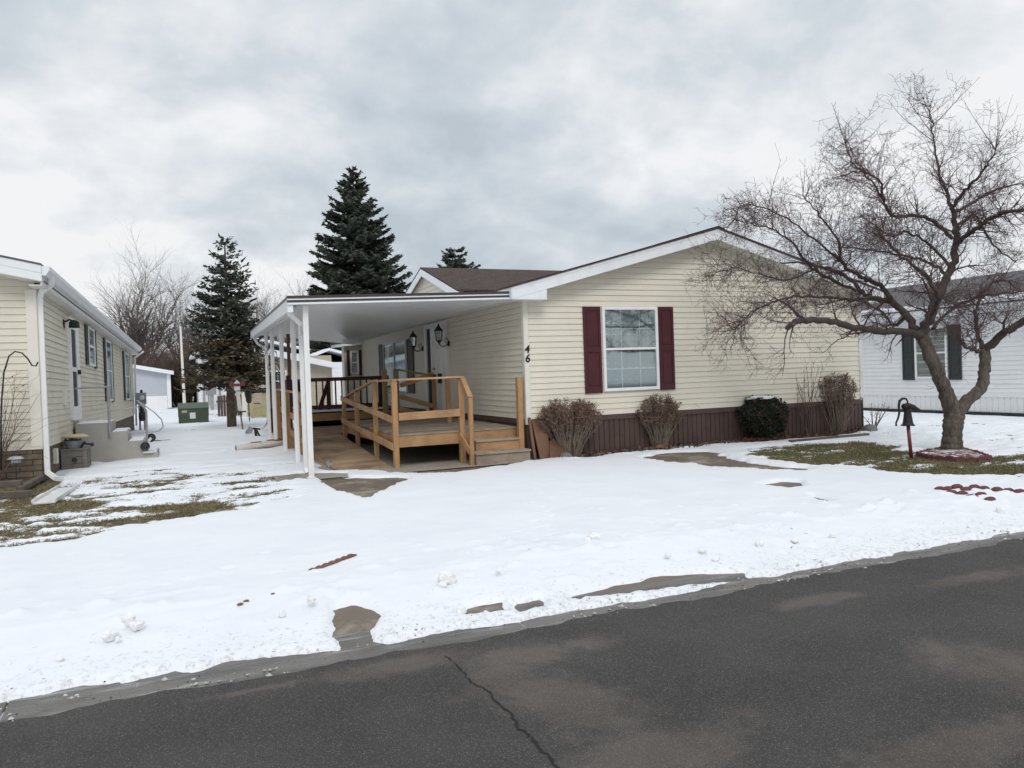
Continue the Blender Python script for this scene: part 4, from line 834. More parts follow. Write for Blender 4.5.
# hook, solar light, timbers, splash block, bare shrub at the left
k = MB(); k.tube([PY(1, 470, 1.7), PY(1, 420, 1.7), PY(2, 395, 1.7), PY(4, 372, 1.7), PY(9, 356, 1.7), PY(15, 351.5, 1.7), PY(22, 353, 1.7), PY(28, 359, 1.7), PY(32, 365.5, 1.7), PY(36, 366, 1.7), PY(38, 362, 1.7)], .012, 8)
tag(k.build('shepherd_hook', 'black_metal', smooth=True), 'curved black shepherd hook standing before the left house', 'garden hook')
b = G(17, 491); SLT = thing('solar_light', 'small solar path light stuck beside the old timbers', 'garden light', b)
k = MB(); k.tube([b, b+V((0, 0, .42))], .010, 6); k.build('stake', 'black_plastic', SLT)
k = MB(); k.lathe(b+V((0, 0, .40)), [(.03, 0), (.07, .05), (.075, .10)], 14); k.build('lens', 'glass', SLT)
k = MB(); k.lathe(b+V((0, 0, .50)), [(.10, 0), (.12, .015), (.08, .05), (.02, .06)], 16); k.build('cap', 'galv', SLT)
def log(a, b2, w, name, mt, label, cat, group=None): k = MB(); k.beam(a, b2, w, w*.8); return tag(bevel(k.build(name, mt), .012, 2), label, cat, group)
log(G(-40, 497, .06), G(30, 494, .06), .13, 'landscape_timber', 'old_timber', 'weathered timber edging lying frontmost below the solar light', 'timber')
log(G(-40, 487, .16), G(22, 483, .16), .12, 'landscape_timber', 'old_timber', 'grey timber stacked behind the solar light stake', 'timber')
log(G(20, 489, .08), G(44, 476, .08), .11, 'landscape_timber', 'old_timber', 'short timber running back from the solar light to the downspout', 'timber')
SB = MB(); a = G(44, 503, .03); d = (G(68, 488, .03)-a); sd = V((0, 0, 1)).cross(d.normalized())*.14
SB.beam(a, a+d, .28, .03); SB.beam(a+sd+V((0, 0, .03)), a+d+sd+V((0, 0, .03)), .03, .05); SB.beam(a-sd+V((0, 0, .03)), a+d-sd+V((0, 0, .03)), .03, .05)
tag(bevel(SB.build('splash_block', 'dirty_white'), .006, 2), 'pale splash block under the white downspout of the left house', 'splash block')

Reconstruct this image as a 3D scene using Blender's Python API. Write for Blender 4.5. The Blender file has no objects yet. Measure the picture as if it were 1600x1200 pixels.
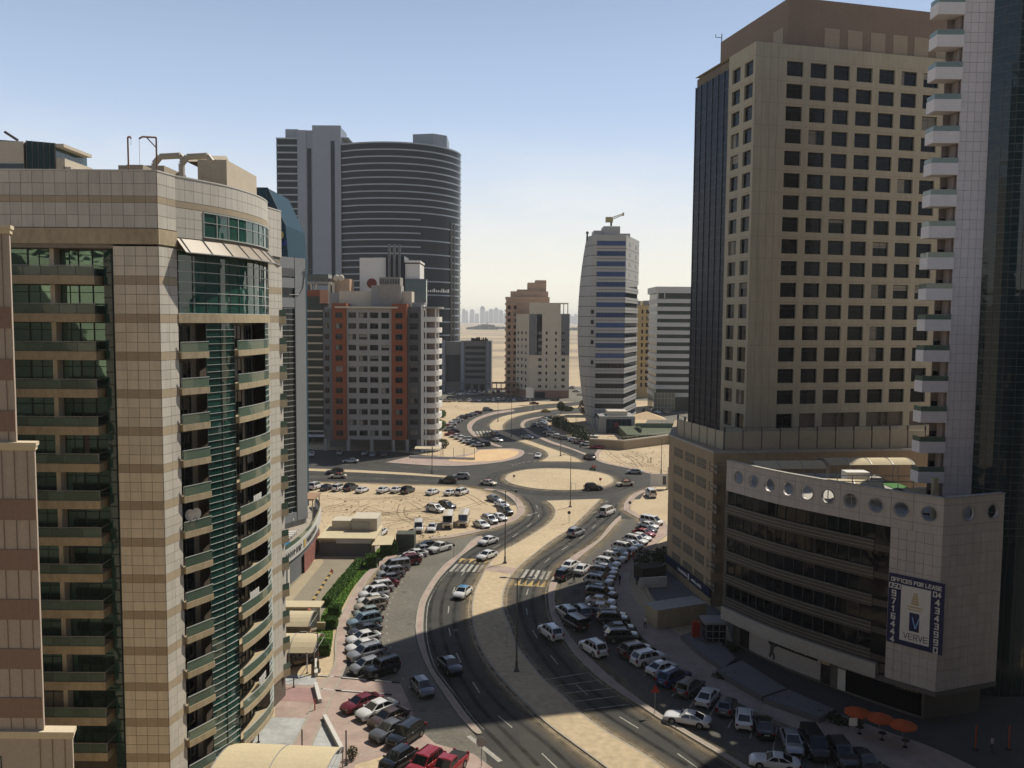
import bpy, bmesh, math, random
from mathutils import Vector, Matrix
from mathutils.geometry import tessellate_polygon
R = math.radians
random.seed(7)
SC = bpy.context.scene
COL = SC.collection

# ------------------------------------------------------------------ camera, sky, sun, exposure
CAM_H, FOC = 42.0, 1340.0            # eye height in metres, focal length in pixels of a 1600 px wide picture
PITCH, ROLL = math.atan(100 / 1340), 0.0078
RIGHT, FWD, UP = Vector((1, 0, 0)), Vector((0, math.cos(PITCH), -math.sin(PITCH))), Vector((0, math.sin(PITCH), math.cos(PITCH)))
cam = bpy.data.cameras.new('camera')
cam.sensor_width, cam.lens = 36, FOC / 1600 * 36
cam.clip_start, cam.clip_end = 0.5, 60000
cam_o = bpy.data.objects.new('camera', cam)
COL.objects.link(cam_o)
cx = RIGHT * math.cos(ROLL) + UP * math.sin(ROLL)
cy = -RIGHT * math.sin(ROLL) + UP * math.cos(ROLL)
mw = Matrix((cx, cy, -FWD)).transposed().to_4x4()
mw.translation = (0, 0, CAM_H)
cam_o.matrix_world = mw
SC.camera = cam_o

SUN_AZ, SUN_EL = R(45.5), R(50.6)        # azimuth from +Y towards +X
world = bpy.data.worlds.new('World')
SC.world = world
world.use_nodes = True
wn, wl = world.node_tree.nodes, world.node_tree.links
wn.clear()
sky = wn.new('ShaderNodeTexSky')
sky.sky_type = 'NISHITA'
sky.sun_disc = False
sky.sun_elevation, sky.sun_rotation = SUN_EL, SUN_AZ
sky.altitude, sky.air_density, sky.dust_density, sky.ozone_density = 0, 1.0, 1.0, 1.2
bg = wn.new('ShaderNodeBackground')
bg.inputs['Strength'].default_value = 0.115
wo = wn.new('ShaderNodeOutputWorld')
# dusty air: the blue pales to cream towards the horizon, the same all round, with thin cloud low down
tcw = wn.new('ShaderNodeTexCoord')
sepw = wn.new('ShaderNodeSeparateXYZ')
wl.new(tcw.outputs['Generated'], sepw.inputs[0])
def world_range(lo, hi, a, b, src=None, smooth=True):
    n = wn.new('ShaderNodeMapRange')
    n.interpolation_type = 'SMOOTHSTEP' if smooth else 'LINEAR'
    n.inputs['From Min'].default_value, n.inputs['From Max'].default_value = lo, hi
    n.inputs['To Min'].default_value, n.inputs['To Max'].default_value = a, b
    wl.new(src or sepw.outputs['Z'], n.inputs['Value'])
    return n.outputs[0]
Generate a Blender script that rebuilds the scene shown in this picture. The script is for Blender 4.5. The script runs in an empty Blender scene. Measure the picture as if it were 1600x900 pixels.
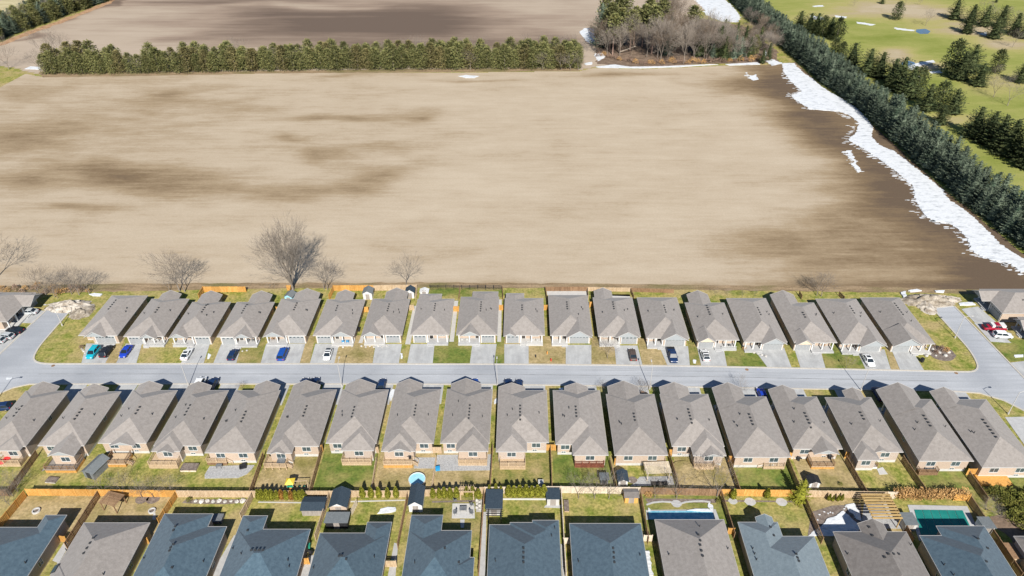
import bpy, bmesh, math, random
from math import sin, cos, tan, radians, pi, sqrt, atan2, hypot
from mathutils import Vector, Matrix, noise
from mathutils.geometry import tessellate_polygon
import numpy as np
random.seed(7)
S = bpy.context.scene
COL = S.collection

# ------------------------------------------------------------------ camera
F, CX, CY, HC, PT = 1100.0, 816.0, 450.0, 115.0, radians(34.3)
cam = bpy.data.cameras.new('camera'); camo = bpy.data.objects.new('camera', cam); COL.objects.link(camo)
cam.sensor_width = 36; cam.lens = F / 1600 * 36; cam.shift_x = -16 / 1600
cam.clip_end = 6000; cam.clip_start = 1
camo.location = (0, 0, HC); camo.rotation_euler = (pi / 2 - PT, 0, 0)
S.camera = camo
# ------------------------------------------------------------------ world, sun, exposure
SUN_EL, SUN_AZ = radians(38), radians(7.5)      # the sun stands behind the camera; shadows run away from it, a little to the left
w = bpy.data.worlds.new('World'); S.world = w; w.use_nodes = True
nt = w.node_tree; bg = nt.nodes['Background']
sky = nt.nodes.new('ShaderNodeTexSky'); sky.sky_type = 'NISHITA'; sky.sun_disc = False
sky.sun_elevation = SUN_EL; sky.sun_rotation = pi - SUN_AZ
sky.air_density = 1.0; sky.dust_density = 0.1; sky.ozone_density = 4.0
nt.links.new(sky.outputs[0], bg.inputs[0]); bg.inputs[1].default_value = 0.062
sl = bpy.data.lights.new('sun', 'SUN'); so = bpy.data.objects.new('sun', sl); COL.objects.link(so)
sl.energy = 5.0; sl.angle = radians(0.5); sl.color = (1.0, 0.955, 0.88)
sd = Vector((-sin(SUN_AZ) * cos(SUN_EL), cos(SUN_AZ) * cos(SUN_EL), -sin(SUN_EL)))   # the way light travels
so.rotation_euler = sd.to_track_quat('-Z', 'Y').to_euler(); so.location = (0, 0, 200)
S.view_settings.view_transform = 'Standard'; S.view_settings.look = 'None'
S.view_settings.exposure = 0.5; S.view_settings.gamma = 1
S.render.engine = 'CYCLES'; S.cycles.diffuse_bounces = 2

# ------------------------------------------------------------------ surveying: a sight line of the photo meets height z
def G(px, py, z=0.0):
    u, v = (px - CX) / F, (py - CY) / F
    t = (HC - z) / (sin(PT) + v * cos(PT))
    return Vector((u * t, (cos(PT) - v * sin(PT)) * t, z))
def GY(py, z=0.0): return G(CX, py, z).y
def scale_at(py): return F / (HC / sin(PT + math.atan((py - CY) / F)) * cos(math.atan((py - CY) / F)))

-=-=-

• **WHAT IS BEING ASKED**
Every line from the top of the entries through the line that holds "house', 'splash block')" is to be quoted exactly, please, and nothing else; omit the pictures.

• **COMPLETED TASK**
Continue the Blender Python script for this scene: part 4, from line 834. More parts follow. Write for Blender 4.5.
# hook, solar light, timbers, splash block, bare shrub at the left
k = MB(); k.tube([PY(1, 470, 1.7), PY(1, 420, 1.7), PY(2, 395, 1.7), PY(4, 372, 1.7), PY(9, 356, 1.7), PY(15, 351.5, 1.7), PY(22, 353, 1.7), PY(28, 359, 1.7), PY(32, 365.5, 1.7), PY(36, 366, 1.7), PY(38, 362, 1.7)], .012, 8)
tag(k.build('shepherd_hook', 'black_metal', smooth=True), 'curved black shepherd hook standing before the left house', 'garden hook')
b = G(17, 491); SLT = thing('solar_light', 'small solar path light stuck beside the old timbers', 'garden light', b)
k = MB(); k.tube([b, b+V((0, 0, .42))], .010, 6); k.build('stake', 'black_plastic', SLT)
k = MB(); k.lathe(b+V((0, 0, .40)), [(.03, 0), (.07, .05), (.075, .10)], 14); k.build('lens', 'glass', SLT)
k = MB(); k.lathe(b+V((0, 0, .50)), [(.10, 0), (.12, .015), (.08, .05), (.02, .06)], 16); k.build('cap', 'galv', SLT)
def log(a, b2, w, name, mt, label, cat, group=None): k = MB(); k.beam(a, b2, w, w*.8); return tag(bevel(k.build(name, mt), .012, 2), label, cat, group)
log(G(-40, 497, .06), G(30, 494, .06), .13, 'landscape_timber', 'old_timber', 'weathered timber edging lying frontmost below the solar light', 'timber')
log(G(-40, 487, .16), G(22, 483, .16), .12, 'landscape_timber', 'old_timber', 'grey timber stacked behind the solar light stake', 'timber')
log(G(20, 489, .08), G(44, 476, .08), .11, 'landscape_timber', 'old_timber', 'short timber running back from the solar light to the downspout', 'timber')
SB = MB(); a = G(44, 503, .03); d = (G(68, 488, .03)-a); sd = V((0, 0, 1)).cross(d.normalized())*.14
SB.beam(a, a+d, .28, .03); SB.beam(a+sd+V((0, 0, .03)), a+d+sd+V((0, 0, .03)), .03, .05); SB.beam(a-sd+V((0, 0, .03)), a+d-sd+V((0, 0, .03)), .03, .05)
tag(bevel(SB.build('splash_block', 'dirty_white'), .006, 2), 'pale splash block under the white downspout of the left house', 'splash block')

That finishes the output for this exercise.